I went looking for truth and all I found was love. I went looking for love and all I found was truth.
— Naval
One rule of writing I love by Stephen King is to tell the truth. It’s a maxim that can make a candid writer out of anyone. It’ll help you find your voice, move closer to what you love, and keep you in shape. Moreover, it can make for an honest and renewed life.
Much of King’s rules can be worthy expressions to live by as much as a guide for writers. For instance, his first rule is to write for yourself and then worry about the audience. In reality, it’s saying to live for yourself, to put your happiness first, and then worry about everyone else.
This essentially takes time to grok because, in life, we rarely make decisions based 100% on what we want. While we all seek different levels of validation, the cycle is the same. But once we spot this craving, the cycle opens. You might feel in disarray at first, but once you stop worrying about what others want—and start making decisions for yourself—the renewal cycle begins. Your life is yours.
As said by Nix, we live in a land of quick fixes and rapid change. We cycle through endless interests to keep up with this world’s idea of self-reinvention. It relies on disposability and churn: picking up a new interest, loving it until the novelty fades, and then throwing it away for something new. People become besieged by their urges to buy more, take more pictures, gloss their lives and appease society's expectations. It’s relentless. Exhausting. You can’t find truth or love in this.
It may seem ingenuous, but I find more happiness in focusing on endurance. Inertia anchors us into place so that we lose our rhythm, so I prefer to thread the small things through a long string of time. It’s more gratifying that way. We all could devote more time to quality exercise, managing exhaustion, setting schedules and routines, actively curating our workspace, and looking after what we read and absorb. But no one prepares you for how hard this is to maintain, let alone at a high calibre or all at once. So the key is to turn them into small actions that add up over an entire life.
The search for truth and love are strangely intertwined; in our pursuit of one, we tend to find the other. Life quests are usually about two things: effort and longevity. Truths are raw ingredients that shape us and determine how we make an effort toward what we love. And you can’t fully extract these elements without chipping away at them for a long time. Good things—stable relationships, a reliable body, exhilarating hobbies, healthy habits, etc.—require upkeep and depend on love and stable intentions. Even if you have the inevitable slip-up from time to time, you can’t sweat it and just have to be happy to carry on tomorrow. When that’s easy for you, you find truth.

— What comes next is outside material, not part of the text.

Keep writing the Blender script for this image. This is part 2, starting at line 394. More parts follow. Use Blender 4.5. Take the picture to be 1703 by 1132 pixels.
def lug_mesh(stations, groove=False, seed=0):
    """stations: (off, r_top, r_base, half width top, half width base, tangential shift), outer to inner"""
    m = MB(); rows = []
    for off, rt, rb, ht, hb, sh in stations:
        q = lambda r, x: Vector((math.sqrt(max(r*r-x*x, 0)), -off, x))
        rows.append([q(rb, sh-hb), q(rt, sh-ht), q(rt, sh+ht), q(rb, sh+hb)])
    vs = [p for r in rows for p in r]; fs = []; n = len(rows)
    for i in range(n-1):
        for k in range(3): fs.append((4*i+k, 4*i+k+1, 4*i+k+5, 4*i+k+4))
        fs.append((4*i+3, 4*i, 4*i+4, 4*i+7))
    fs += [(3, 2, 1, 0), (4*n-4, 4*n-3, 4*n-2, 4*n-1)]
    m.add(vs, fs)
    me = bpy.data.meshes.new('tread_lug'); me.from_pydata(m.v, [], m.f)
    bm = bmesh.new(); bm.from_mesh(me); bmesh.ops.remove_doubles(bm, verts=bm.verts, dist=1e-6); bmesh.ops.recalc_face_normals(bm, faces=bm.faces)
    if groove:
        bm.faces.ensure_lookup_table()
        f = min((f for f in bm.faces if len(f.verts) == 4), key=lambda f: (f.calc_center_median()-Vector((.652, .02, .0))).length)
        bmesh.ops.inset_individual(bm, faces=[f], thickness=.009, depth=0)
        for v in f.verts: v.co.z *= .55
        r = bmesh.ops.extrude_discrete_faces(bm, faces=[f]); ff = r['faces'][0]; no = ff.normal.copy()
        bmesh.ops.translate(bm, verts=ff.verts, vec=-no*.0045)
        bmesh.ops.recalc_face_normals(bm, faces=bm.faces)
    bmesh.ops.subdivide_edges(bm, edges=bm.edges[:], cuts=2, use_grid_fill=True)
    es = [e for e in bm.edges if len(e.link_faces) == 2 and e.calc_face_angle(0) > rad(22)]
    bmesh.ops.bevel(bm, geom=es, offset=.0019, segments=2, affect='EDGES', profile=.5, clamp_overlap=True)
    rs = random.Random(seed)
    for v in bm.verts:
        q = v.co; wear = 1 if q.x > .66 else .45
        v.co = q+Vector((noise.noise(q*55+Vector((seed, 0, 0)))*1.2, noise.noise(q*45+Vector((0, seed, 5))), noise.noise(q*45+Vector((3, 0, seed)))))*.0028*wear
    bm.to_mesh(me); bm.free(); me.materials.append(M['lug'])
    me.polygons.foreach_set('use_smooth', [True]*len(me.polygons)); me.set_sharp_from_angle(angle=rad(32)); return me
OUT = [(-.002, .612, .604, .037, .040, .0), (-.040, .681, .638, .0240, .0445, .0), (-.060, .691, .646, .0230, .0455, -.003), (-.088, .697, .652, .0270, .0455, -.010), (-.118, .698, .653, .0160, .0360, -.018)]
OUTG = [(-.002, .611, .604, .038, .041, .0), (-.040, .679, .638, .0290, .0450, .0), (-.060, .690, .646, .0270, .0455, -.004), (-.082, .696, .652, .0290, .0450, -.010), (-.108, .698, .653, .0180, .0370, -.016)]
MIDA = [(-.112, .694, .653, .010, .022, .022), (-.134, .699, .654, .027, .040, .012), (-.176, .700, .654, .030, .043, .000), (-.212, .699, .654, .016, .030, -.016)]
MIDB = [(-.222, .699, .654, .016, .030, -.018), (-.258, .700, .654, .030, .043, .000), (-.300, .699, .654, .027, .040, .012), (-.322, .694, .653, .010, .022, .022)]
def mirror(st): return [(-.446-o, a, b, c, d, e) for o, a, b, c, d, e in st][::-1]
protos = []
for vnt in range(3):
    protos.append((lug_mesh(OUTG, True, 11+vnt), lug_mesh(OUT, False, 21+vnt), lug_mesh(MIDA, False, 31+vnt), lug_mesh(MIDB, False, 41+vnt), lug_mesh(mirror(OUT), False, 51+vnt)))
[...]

Now halfway through the year, I’ve been looking back only to appreciate my progress. Desires have diffused. Plans of mine and my friends are taking shape as new jobs and experiences and opportunities to travel are flowing into our lives. These truths uncover happiness, and as a subsequence, we discover love in its purest state.
Conversely, the quest for love over truth is a more difficult passage. More painful. In our search for love, we often find raw truths that help to give us our direction but may also be unsettling, like a relationship gone sour or learning something that’s also upsetting.
Sometimes we must search for love in order to find those truths that offer us a better direction. A north star. To curate ourselves, our environment, our relationships, our bodies, and more, we must learn to love something first. It may riddle us with naivety for a short while, as we know continuity is rare, though we tend to ignore it. But at least we get to understand the importance of choosing for ourselves.